▶ [TASK OBJECTIVE]
Figure out how many lines of the material below contain the word "scene". Answer with the number only.

▶ [PROVIDED MATERIAL]
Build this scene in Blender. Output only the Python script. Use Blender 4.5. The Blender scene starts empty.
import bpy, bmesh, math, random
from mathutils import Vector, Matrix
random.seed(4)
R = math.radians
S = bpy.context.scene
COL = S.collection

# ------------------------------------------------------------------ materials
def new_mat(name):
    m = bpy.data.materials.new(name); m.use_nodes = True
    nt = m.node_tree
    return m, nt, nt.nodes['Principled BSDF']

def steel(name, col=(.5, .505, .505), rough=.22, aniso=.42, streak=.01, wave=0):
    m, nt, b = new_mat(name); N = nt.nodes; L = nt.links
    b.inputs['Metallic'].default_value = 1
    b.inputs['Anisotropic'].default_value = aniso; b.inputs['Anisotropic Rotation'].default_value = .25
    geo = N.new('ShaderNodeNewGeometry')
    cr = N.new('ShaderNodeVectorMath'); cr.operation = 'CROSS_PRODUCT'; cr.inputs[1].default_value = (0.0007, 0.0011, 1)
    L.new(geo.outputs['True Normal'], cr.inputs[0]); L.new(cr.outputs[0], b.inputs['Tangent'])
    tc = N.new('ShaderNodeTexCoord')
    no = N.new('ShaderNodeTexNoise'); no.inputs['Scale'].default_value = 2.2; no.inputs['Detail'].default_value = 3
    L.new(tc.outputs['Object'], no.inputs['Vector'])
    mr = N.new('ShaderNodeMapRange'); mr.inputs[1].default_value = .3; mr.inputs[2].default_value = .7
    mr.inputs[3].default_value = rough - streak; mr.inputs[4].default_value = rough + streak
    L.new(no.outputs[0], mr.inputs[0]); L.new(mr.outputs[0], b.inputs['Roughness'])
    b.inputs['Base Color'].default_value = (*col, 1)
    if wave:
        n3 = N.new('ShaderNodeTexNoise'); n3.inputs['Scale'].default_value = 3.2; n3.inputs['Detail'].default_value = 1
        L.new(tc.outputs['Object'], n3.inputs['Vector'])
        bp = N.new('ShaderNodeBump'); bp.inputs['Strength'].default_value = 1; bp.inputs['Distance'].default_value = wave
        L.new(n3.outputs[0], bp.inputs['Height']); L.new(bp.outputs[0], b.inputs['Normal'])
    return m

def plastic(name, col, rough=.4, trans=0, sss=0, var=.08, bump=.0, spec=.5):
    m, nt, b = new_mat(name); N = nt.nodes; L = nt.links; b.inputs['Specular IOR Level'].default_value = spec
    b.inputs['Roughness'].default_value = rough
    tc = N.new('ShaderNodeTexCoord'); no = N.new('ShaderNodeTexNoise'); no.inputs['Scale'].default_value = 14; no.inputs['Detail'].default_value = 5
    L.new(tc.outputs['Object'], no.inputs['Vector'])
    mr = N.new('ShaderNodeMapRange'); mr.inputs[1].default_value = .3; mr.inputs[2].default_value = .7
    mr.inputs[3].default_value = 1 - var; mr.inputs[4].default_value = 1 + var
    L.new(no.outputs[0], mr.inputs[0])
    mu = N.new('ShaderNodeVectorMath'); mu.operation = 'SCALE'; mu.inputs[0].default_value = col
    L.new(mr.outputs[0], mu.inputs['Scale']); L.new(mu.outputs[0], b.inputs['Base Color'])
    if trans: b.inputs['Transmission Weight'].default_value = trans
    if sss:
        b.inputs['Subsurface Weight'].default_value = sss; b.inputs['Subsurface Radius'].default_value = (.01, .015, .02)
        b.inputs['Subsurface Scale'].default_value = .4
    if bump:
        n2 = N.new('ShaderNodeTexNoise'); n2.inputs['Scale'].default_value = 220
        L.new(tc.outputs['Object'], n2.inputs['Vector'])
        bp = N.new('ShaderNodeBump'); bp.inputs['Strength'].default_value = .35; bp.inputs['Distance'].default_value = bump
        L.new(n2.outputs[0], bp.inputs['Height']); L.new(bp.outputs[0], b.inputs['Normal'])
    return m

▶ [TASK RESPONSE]
2